La suegra de Pedro es como una imagen de la Iglesia. Los cristianos, como todos, hemos nacido heridos, enfermos, por el pecado original; y si bien el bautismo nos lo ha borrado y perdonado, permanecen en nosotros ciertas consecuencias temporales, como la concupiscencia o inclinación al pecado. Y como hizo con la suegra de Pedro, Jesús se inclina ante nosotros, nos toma de la mano, nos cura y nos levanta. Nos toma de la mano a través de su palabra, nos cura con el ungüento de su misericordia en el sacramento de la Reconciliación o Confesión y nos levanta haciéndonos partícipes de su resurrección en la celebración de la Eucaristía. De modo que, a semejanza de la suegra de Pedro, la Iglesia es la comunidad de personas que, curadas por Jesús de la fiebre del pecado, se ponen al servicio de los demás. Este es el signo de la verdadera salud, es decir de quien ha acogido la salvación que Dios nos ofrece en Cristo: el cristiano ya no se pertenece a sí mismo sino a Jesús que murió y resucitó por nosotros (2Cor 5,15); y, por tanto, al igual que Jesús, no vive para sí mismo sino para servir a los demás (Catecismo de la Iglesia Católica, n. 1269).

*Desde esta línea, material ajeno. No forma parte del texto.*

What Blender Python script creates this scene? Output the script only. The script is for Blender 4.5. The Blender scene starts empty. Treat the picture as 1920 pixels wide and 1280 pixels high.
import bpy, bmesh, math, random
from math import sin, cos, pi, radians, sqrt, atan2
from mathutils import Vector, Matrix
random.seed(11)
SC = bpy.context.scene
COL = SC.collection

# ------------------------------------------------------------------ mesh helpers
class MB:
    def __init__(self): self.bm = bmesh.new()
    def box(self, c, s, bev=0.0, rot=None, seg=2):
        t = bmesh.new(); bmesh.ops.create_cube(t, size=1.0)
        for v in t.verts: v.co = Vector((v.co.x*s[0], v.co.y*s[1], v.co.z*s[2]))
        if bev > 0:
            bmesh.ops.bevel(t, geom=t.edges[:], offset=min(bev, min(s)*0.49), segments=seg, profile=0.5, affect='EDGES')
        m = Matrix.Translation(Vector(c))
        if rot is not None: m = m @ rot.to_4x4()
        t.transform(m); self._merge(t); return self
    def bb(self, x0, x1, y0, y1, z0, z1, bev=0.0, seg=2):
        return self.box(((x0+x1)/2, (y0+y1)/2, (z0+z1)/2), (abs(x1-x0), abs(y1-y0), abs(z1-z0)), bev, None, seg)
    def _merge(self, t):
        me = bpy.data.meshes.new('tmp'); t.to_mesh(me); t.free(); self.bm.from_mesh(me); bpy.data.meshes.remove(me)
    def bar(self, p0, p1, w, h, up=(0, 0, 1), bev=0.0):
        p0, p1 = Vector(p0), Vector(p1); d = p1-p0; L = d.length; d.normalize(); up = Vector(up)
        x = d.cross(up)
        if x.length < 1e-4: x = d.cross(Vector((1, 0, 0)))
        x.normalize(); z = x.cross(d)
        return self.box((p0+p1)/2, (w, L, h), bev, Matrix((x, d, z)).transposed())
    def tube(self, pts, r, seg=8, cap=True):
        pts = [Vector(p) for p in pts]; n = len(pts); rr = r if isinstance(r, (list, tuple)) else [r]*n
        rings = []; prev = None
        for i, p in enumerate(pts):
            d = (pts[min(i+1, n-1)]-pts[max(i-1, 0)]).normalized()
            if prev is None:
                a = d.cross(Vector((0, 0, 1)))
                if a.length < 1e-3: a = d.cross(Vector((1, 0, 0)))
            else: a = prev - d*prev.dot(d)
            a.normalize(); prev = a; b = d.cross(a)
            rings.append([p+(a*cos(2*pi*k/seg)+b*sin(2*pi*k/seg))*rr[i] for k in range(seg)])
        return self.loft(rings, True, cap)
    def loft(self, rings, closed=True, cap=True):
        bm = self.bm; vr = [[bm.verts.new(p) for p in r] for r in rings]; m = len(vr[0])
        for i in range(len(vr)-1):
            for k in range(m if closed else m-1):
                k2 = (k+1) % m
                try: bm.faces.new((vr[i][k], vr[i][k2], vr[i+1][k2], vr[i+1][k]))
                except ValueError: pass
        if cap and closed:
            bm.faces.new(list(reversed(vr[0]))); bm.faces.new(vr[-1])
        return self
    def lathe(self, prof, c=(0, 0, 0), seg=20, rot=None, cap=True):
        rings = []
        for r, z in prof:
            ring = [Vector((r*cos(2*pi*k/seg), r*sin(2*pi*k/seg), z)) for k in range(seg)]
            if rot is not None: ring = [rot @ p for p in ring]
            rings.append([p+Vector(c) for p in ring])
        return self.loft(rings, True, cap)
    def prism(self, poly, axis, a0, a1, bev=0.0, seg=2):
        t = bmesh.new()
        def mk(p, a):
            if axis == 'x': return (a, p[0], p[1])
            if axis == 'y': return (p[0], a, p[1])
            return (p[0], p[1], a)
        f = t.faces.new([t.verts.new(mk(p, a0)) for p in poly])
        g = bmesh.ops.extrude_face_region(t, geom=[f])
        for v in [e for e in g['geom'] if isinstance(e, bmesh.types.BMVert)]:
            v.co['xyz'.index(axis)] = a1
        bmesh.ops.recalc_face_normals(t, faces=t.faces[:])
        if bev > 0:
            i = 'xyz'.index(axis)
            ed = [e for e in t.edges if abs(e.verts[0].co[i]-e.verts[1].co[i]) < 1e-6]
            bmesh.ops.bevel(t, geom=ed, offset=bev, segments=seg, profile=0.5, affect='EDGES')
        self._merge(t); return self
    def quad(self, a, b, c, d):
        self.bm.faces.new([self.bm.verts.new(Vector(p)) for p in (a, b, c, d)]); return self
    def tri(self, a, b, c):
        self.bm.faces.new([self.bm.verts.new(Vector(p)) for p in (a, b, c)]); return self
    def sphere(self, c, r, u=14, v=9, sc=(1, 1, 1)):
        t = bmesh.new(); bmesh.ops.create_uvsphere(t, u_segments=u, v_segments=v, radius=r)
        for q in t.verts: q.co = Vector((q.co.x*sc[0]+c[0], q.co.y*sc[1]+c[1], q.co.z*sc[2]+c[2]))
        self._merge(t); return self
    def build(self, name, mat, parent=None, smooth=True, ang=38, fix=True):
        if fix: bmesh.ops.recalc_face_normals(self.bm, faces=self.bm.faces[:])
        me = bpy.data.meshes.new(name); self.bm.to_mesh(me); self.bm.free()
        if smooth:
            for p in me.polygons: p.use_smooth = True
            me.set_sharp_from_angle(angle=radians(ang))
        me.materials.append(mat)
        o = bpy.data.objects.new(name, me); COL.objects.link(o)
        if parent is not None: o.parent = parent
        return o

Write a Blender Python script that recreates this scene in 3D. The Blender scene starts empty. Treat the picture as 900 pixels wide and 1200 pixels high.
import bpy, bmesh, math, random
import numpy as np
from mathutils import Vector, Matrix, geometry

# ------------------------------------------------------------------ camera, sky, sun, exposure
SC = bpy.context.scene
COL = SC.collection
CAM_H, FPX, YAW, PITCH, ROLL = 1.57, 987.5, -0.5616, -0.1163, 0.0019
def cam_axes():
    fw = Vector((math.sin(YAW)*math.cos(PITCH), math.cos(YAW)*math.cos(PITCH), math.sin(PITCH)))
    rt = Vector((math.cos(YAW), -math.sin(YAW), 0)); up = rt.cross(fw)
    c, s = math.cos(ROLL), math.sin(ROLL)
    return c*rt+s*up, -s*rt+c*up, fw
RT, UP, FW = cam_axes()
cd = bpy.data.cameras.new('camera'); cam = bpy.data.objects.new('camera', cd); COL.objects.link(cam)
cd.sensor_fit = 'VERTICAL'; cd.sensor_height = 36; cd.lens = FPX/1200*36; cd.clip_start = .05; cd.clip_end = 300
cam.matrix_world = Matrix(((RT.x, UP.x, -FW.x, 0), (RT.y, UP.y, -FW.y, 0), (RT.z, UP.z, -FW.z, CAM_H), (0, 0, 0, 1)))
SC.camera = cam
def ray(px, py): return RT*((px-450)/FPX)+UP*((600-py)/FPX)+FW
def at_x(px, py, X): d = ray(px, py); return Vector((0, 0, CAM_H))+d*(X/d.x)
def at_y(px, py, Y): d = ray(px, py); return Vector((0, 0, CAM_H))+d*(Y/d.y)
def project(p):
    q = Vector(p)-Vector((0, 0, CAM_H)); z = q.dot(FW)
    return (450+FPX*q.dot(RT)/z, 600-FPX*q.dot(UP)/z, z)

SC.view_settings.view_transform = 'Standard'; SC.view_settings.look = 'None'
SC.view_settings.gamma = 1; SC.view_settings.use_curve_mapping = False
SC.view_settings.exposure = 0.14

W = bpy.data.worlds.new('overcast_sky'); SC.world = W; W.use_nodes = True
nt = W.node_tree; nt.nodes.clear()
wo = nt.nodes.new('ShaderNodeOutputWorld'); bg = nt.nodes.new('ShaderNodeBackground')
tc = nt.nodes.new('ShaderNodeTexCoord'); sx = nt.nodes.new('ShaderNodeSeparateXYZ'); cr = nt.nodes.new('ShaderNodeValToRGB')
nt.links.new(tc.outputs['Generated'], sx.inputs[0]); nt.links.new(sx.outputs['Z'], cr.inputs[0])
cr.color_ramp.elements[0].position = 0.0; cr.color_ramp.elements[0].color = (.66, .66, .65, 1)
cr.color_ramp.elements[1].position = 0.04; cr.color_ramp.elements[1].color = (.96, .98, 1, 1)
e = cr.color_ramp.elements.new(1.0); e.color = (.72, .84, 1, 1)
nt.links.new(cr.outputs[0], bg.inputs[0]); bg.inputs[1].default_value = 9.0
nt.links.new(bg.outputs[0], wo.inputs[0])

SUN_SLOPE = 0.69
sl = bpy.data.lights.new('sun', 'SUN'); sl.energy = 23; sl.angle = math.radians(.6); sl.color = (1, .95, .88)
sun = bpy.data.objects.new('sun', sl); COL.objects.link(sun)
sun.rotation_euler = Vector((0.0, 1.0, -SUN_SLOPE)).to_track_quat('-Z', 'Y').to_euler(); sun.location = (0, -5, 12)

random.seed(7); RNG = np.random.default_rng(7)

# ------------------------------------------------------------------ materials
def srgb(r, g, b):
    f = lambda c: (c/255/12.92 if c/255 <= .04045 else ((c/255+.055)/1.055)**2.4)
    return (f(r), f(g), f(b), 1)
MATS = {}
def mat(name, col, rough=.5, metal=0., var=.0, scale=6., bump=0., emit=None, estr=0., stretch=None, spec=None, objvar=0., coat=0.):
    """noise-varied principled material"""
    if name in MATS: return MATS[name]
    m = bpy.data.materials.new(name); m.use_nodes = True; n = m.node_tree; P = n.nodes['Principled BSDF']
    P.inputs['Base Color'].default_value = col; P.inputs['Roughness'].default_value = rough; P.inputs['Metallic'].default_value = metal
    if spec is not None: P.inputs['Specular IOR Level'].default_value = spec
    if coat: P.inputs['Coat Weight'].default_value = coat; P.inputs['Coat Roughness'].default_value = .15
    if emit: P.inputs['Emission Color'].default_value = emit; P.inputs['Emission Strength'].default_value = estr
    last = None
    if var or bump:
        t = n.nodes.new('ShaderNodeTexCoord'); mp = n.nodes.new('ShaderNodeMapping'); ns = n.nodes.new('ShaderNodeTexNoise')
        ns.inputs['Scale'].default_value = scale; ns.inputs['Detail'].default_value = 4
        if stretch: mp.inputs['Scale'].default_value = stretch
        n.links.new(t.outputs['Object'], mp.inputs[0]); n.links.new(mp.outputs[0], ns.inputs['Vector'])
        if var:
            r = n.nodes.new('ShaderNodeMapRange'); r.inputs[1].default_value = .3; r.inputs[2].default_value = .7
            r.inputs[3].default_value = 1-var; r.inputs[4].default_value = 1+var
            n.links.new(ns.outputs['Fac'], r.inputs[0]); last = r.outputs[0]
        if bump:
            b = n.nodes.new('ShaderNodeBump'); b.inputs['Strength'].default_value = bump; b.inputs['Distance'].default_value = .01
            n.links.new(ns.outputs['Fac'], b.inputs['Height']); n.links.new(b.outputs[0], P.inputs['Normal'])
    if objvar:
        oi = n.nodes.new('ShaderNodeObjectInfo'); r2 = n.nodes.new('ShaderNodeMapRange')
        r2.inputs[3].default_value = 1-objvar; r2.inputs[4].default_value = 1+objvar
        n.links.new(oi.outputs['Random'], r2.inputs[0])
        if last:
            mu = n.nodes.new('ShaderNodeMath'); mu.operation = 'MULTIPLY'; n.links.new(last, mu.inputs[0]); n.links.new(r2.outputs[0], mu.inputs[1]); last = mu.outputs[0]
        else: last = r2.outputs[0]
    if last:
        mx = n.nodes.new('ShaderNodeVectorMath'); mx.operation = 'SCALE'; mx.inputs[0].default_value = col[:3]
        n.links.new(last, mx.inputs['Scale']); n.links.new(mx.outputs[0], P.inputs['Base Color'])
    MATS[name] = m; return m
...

La persona sanada por Jesús no vive centrada en sí misma, sino que piensa en los otros. «Cuidar de los enfermos de todo tipo forma parte integrante de la misión de la Iglesia, como lo era de la de Jesús. Y esta misión es llevar la ternura de Dios a la humanidad sufriente...inclinarse para hacer que el otro se levante» (papa Francisco, Angelus, 7.II.2021). Lo dijo también, con otras palabras, Benedicto XVI en su citada homilía: «Jesús no vino para traer las comodidades de la vida, sino para traer la condición fundamental de nuestra dignidad, para traer el anuncio de Dios, la presencia de Dios y para vencer así a las fuerzas del mal». Lo pudo hacer porque tenía a Dios Padre como fuente y centro de toda su vida. De la misma manera, la Iglesia, todos los cristianos, que estamos llamados a continuar la misión de Jesús, podremos hacerlo sólo en la medida en que vivamos unidos a Dios a través de su Palabra, la oración y los sacramentos. ¡Vale la pena vivir así!